Examine the material below. Gather every line in which the string "picture" appears.

>> Start

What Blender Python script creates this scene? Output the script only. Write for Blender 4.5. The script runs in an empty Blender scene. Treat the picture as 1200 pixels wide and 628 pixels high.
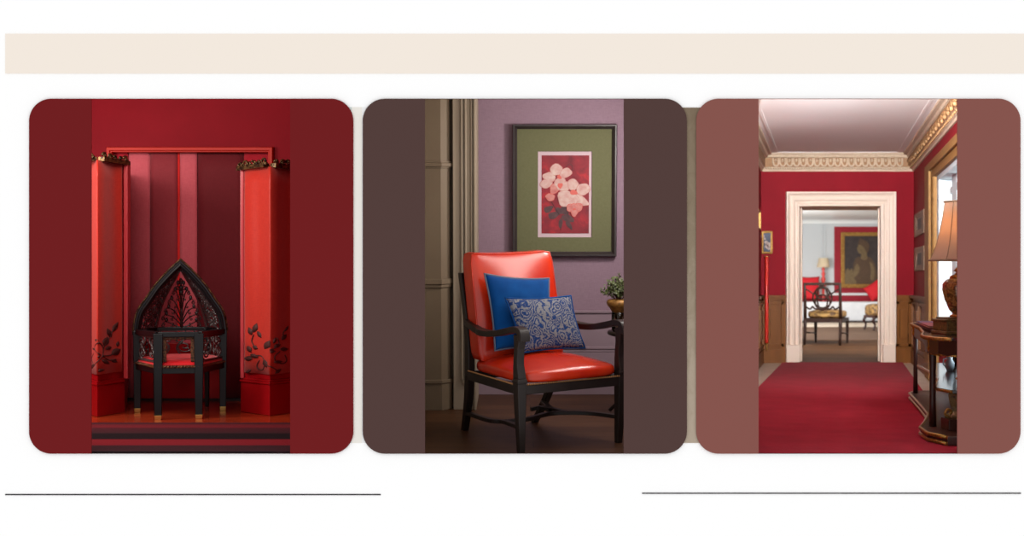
import bpy, math, random
from mathutils import Vector, Matrix
random.seed(7)
sc = bpy.context.scene
COL = sc.collection
R = math.radians
F, CX, CY, H = 1500.0, 600.0, 330.0, 1.01

# ------------------------------------------------------------------ view geometry
def P(px, py, d):
    return Vector(((px-CX)/F*d, d, H+(CY-py)/F*d))
def dfloor(py, z=0.0):
    return (H-z)*F/(py-CY)
def G(px, py, z=0.0):
    return P(px, py, dfloor(py, z))
def zat(py, d):
    return H+(CY-py)/F*d

# ------------------------------------------------------------------ materials
def lin(c):
    c = c/255.0
    return c/12.92 if c <= 0.04045 else ((c+0.055)/1.055)**2.4
def rgb(c):
    return (lin(c[0]), lin(c[1]), lin(c[2]), 1.0)

class NT:
    def __init__(s, name):
        s.m = bpy.data.materials.new(name); s.m.use_nodes = True
        s.t = s.m.node_tree; s.n = s.t.nodes; s.l = s.t.links
        s.b = s.n['Principled BSDF']; s.out = s.n['Material Output']
    def new(s, k, **kw):
        n = s.n.new(k)
        for a, v in kw.items(): setattr(n, a, v)
        return n
    def link(s, a, b): s.l.new(a, b)
    def coord(s, scale=(1, 1, 1), rot=(0, 0, 0), kind='Object'):
        tc = s.new('ShaderNodeTexCoord'); mp = s.new('ShaderNodeMapping')
        mp.inputs['Scale'].default_value = scale; mp.inputs['Rotation'].default_value = rot
        s.link(tc.outputs[kind], mp.inputs['Vector']); return mp.outputs['Vector']
    def noise(s, vec, scale, detail=4, rough=.55, dist=0):
        n = s.new('ShaderNodeTexNoise'); n.inputs['Scale'].default_value = scale
        n.inputs['Detail'].default_value = detail; n.inputs['Roughness'].default_value = rough
        n.inputs['Distortion'].default_value = dist
        s.link(vec, n.inputs['Vector']); return n.outputs['Fac']
    def ramp(s, fac, stops, interp='LINEAR'):
        n = s.new('ShaderNodeValToRGB'); n.color_ramp.interpolation = interp
        e = n.color_ramp.elements
        while len(e) < len(stops): e.new(0.5)
        for i, (p, c) in enumerate(stops):
            e[i].position = p; e[i].color = rgb(c) if len(c) == 3 else c
        s.link(fac, n.inputs['Fac']); return n.outputs['Color']
    def bump(s, fac, strength=.2, dist=.01):
        n = s.new('ShaderNodeBump'); n.inputs['Strength'].default_value = strength
        n.inputs['Distance'].default_value = dist
        s.link(fac, n.inputs['Height']); s.link(n.outputs['Normal'], s.b.inputs['Normal'])

def pm(name, col, rough=.5, metal=0.0, spec=.5, col2=None, nscale=6.0, nstretch=(1, 1, 1), bscale=0, bstr=.2,
       bdist=.004, coat=0.0, sheen=0.0, contrast=.2, sub=0):
    t = NT(name); b = t.b
    b.inputs['Base Color'].default_value = rgb(col)
    b.inputs['Roughness'].default_value = rough; b.inputs['Metallic'].default_value = metal
    b.inputs['Specular IOR Level'].default_value = spec
    b.inputs['Coat Weight'].default_value = coat; b.inputs['Coat Roughness'].default_value = .12
    b.inputs['Sheen Weight'].default_value = sheen; b.inputs['Sheen Roughness'].default_value = .4
    v = t.coord(nstretch)
    if col2 is not None:
        f = t.noise(v, nscale, 5)
        c = t.ramp(f, [(.5-contrast, col), (.5+contrast, col2)])
        t.link(c, b.inputs['Base Color'])
    if bscale:
        t.bump(t.noise(v, bscale, 4), bstr, bdist)
    return t.m

def planks(name, c1, c2, c3, width, length, rough, axis='y', coat=0, spec=.5):
    t = NT(name); b = t.b
    v = t.coord(kind='Object', rot=(0, 0, R(90) if axis == 'y' else 0))
    br = t.new('ShaderNodeTexBrick'); t.link(v, br.inputs['Vector'])
    br.inputs['Color1'].default_value = rgb(c1); br.inputs['Color2'].default_value = rgb(c2)
    br.inputs['Mortar'].default_value = rgb(c3); br.inputs['Scale'].default_value = 1
    br.inputs['Mortar Size'].default_value = width*.02; br.inputs['Brick Width'].default_value = length
    br.inputs['Row Height'].default_value = width; br.offset = .37
    g = t.noise(t.coord((14, 1.2, 1) if axis == 'y' else (1.2, 14, 1)), 5, 6, .6, .4)
    mx = t.new('ShaderNodeMix'); mx.data_type = 'RGBA'; mx.blend_type = 'MULTIPLY'; mx.inputs['Factor'].default_value = .75
    t.link(br.outputs['Color'], mx.inputs[6])
    t.link(t.ramp(g, [(.3, (150, 140, 130)), (.7, (255, 255, 255))]), mx.inputs[7])
    t.link(mx.outputs[2], b.inputs['Base Color'])
    b.inputs['Roughness'].default_value = rough; b.inputs['Coat Weight'].default_value = coat
    b.inputs['Coat Roughness'].default_value = .15; b.inputs['Specular IOR Level'].default_value = spec
    t.bump(br.outputs['Fac'], -.15, .003)
    return t.m

M = {}
# page
M['page'] = pm('page_white', (253, 253, 253), .9, spec=0)
M['band'] = pm('beige_paint', (241, 231, 220), .9, spec=0)
M['mount_red'] = pm('dark_red_card', (111, 31, 33), .9, spec=0)
M['mount_brown'] = pm('umber_card', (82, 62, 59), .9, spec=0)
M['mount_clay'] = pm('clay_card', (133, 84, 77), .9, spec=0)
M['ink'] = pm('black_ink', (52, 48, 50), .9, spec=0)
M['dark_edge'] = pm('charcoal_edge', (60, 45, 45), .9, spec=0)
def backdrop_pale():
    t = NT('pale_backdrop'); v = t.coord(kind='Generated')
    s = t.new('ShaderNodeSeparateXYZ'); t.link(v, s.inputs[0])
    c = t.ramp(s.outputs['X'], [(0, (205, 213, 210)), (.30, (233, 229, 222)), (.80, (236, 236, 236))], 'CONSTANT')
    t.link(c, t.b.inputs['Base Color']); t.b.inputs['Roughness'].default_value = .9
    t.b.inputs['Specular IOR Level'].default_value = 0
    return t.m
M['pale'] = backdrop_pale()
def backdrop_stone():
    t = NT('stone_backdrop'); v = t.coord(kind='Generated')
    s = t.new('ShaderNodeSeparateXYZ'); t.link(v, s.inputs[0])
    o = t.coord((1, 1, .6))
    n = t.noise(o, 14, 6, .6, 1.0)
    a = t.new('ShaderNodeMath'); a.operation = 'MULTIPLY_ADD'; a.inputs[1].default_value = .45
    t.link(n, a.inputs[0]); 
    inv = t.new('ShaderNodeMath'); inv.operation = 'MULTIPLY_ADD'; inv.inputs[1].default_value = -.62; inv.inputs[2].default_value = .5
    t.link(s.outputs['Z'], inv.inputs[0]); t.link(inv.outputs[0], a.inputs[2])
    c = t.ramp(a.outputs[0], [(.05, (122, 106, 88)), (.35, (140, 125, 106)), (.62, (170, 155, 138)), (.85, (182, 167, 150))])
    t.link(c, t.b.inputs['Base Color']); t.b.inputs['Roughness'].default_value = .9
    t.b.inputs['Specular IOR Level'].default_value = 0
    return t.m
M['stone'] = backdrop_stone()
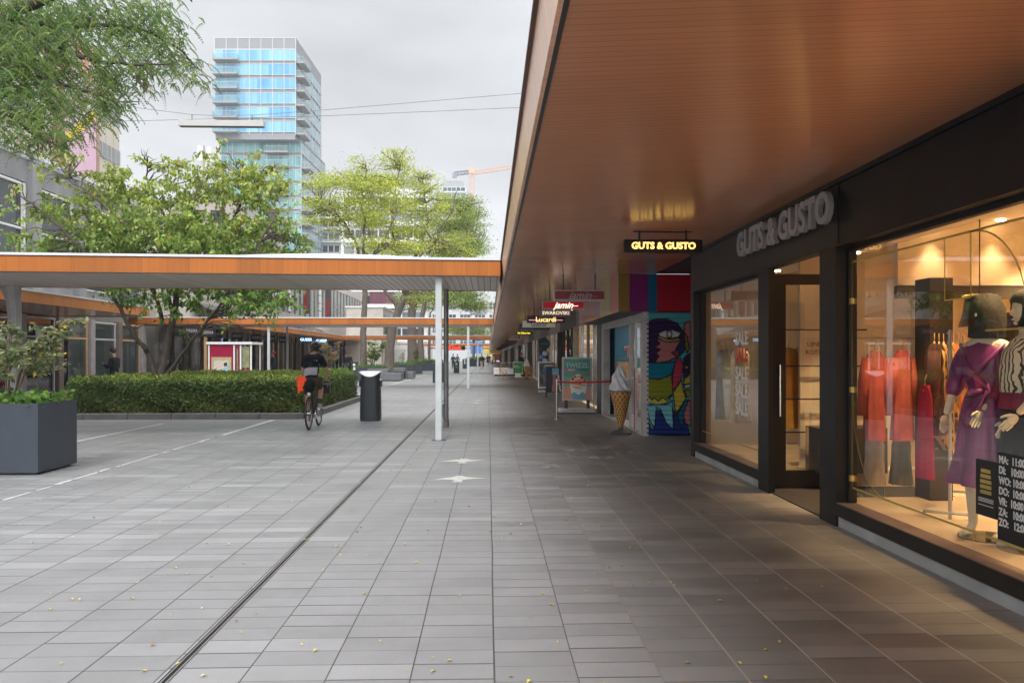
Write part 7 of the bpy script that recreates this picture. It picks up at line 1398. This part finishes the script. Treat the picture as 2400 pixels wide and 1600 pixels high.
# other people
x,y=W(268,25.5)
phone_arms=(((-.24,.02,1.15),(-.10,.26,1.22)),((.24,.02,1.13),(.10,.27,1.20)))
pm=walker((x,y,0),R(82),'man in black bomber jacket looking down at his phone left of the hedge tree',M_cloth('black bomber jacket',(.018,.020,.024)),M_cloth('dark blue jeans',(.03,.035,.05)),mat('short brown hair',(.06,.03,.02),.7),1.78,.18,phone_arms,look=.05,coat=.0,grp=None)
m=MB().bev(-.035,.035,.31,.32,1.22,1.34,.004); part('held_phone',m,M_black,pm) if 0 else solo('phone',MB().bev(-.035,.035,-.006,.006,0,.13,.004),M_black,'dark phone in the hands of the man in the bomber jacket','phone') 
ph=[o for o in bpy.data.objects if o.name.startswith('phone')][0]; ph.location=Vector((x,y,0))+Matrix.Rotation(R(82),3,'Z')@Vector((0,.36,1.24)); ph.rotation_euler=(R(-35),0,R(82))
m=MB().loft([(0,.095,1.02,.06,.03,0),(0,.11,1.25,.06,.03,0),(0,.09,1.45,.05,.03,0)],16,cap=True); part('shirt',m,M_cloth('cream shirt',(.55,.50,.42)),pm,smooth=True)
def wk(px,d,rz,label,top,bot,**k): x,y=W(px,d); return walker((x,y,0),R(rz),label,M_cloth('c '+label[:22],top),M_cloth('t '+label[:22],bot),**k)
wk(811,64,178,'man in dark jacket walking towards the camera beside the bin, right of the cyclist',(.02,.025,.03),(.10,.10,.09))
wk(819,67,200,'person in black following the man in the dark jacket',(.012,.012,.014),(.02,.02,.02),small=True)
wk(641,39,95,'person with red cap looking into a shop behind the hedge',(.05,.045,.05),(.03,.03,.035),hair=mat('red cap',(.5,.02,.03),.6))
wk(1129,92,178,'man in black top and beige shorts walking up the middle of the street',(.02,.022,.024),(.48,.38,.27),shorts=True,stride=.25)
wk(1062,93,0,'person in dark vest standing by the far planters',(.03,.03,.035),(.02,.02,.025),small=True); wk(1072,98,10,'person in grey beside the one in the dark vest',(.12,.12,.13),(.05,.05,.06),small=True)
wk(991,100,40,'person in white shirt by the far planters behind the tree trunk',(.62,.62,.62),(.3,.3,.3),small=True)
wk(1143,118,178,'distant woman in black dress left of the yellow coat',(.02,.02,.025),(.02,.015,.02),small=True,shorts=True); wk(1154,128,180,'distant walker in a bright yellow raincoat',(.80,.52,.02),(.03,.03,.035),small=True,coat=.2)
wk(1117,126,178,'distant person in maroon coat behind the man in beige shorts',(.12,.02,.04),(.02,.02,.03),small=True); wk(1161,140,180,'distant person in grey right of the yellow raincoat',(.2,.2,.2),(.05,.05,.07),small=True); wk(1148,150,175,'farthest person in dark clothes between the arcade signs',(.04,.04,.05),(.03,.03,.04),small=True)
wk(1222,58,120,'person in dark clothes standing behind the green pavement board',(.015,.014,.016),(.015,.015,.015),small=True)

# ---------------------------------------------------------------- damp autumn air over the street
hz=MB().box(-120,160,-58,480,-1,140); ho=part('haze',hz,bpy.data.materials.new('damp air'),None,kind='stuff'); hm=ho.data.materials[0]; hm.use_nodes=True; hn=hm.node_tree; hn.nodes.remove(hn.nodes['Principled BSDF'])
pv=hn.nodes.new('ShaderNodeVolumePrincipled'); pv.inputs['Color'].default_value=(.9,.93,.97,1); pv.inputs['Density'].default_value=.00055; hn.links.new(pv.outputs[0],hn.nodes['Material Output'].inputs['Volume'])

>> End

Completed exercise
What Blender Python script creates this scene? Output the script only. Write for Blender 4.5. The script runs in an empty Blender scene. Treat the picture as 1200 pixels wide and 628 pixels high.
Write part 7 of the bpy script that recreates this picture. It picks up at line 1398. This part finishes the script. Treat the picture as 2400 pixels wide and 1600 pixels high.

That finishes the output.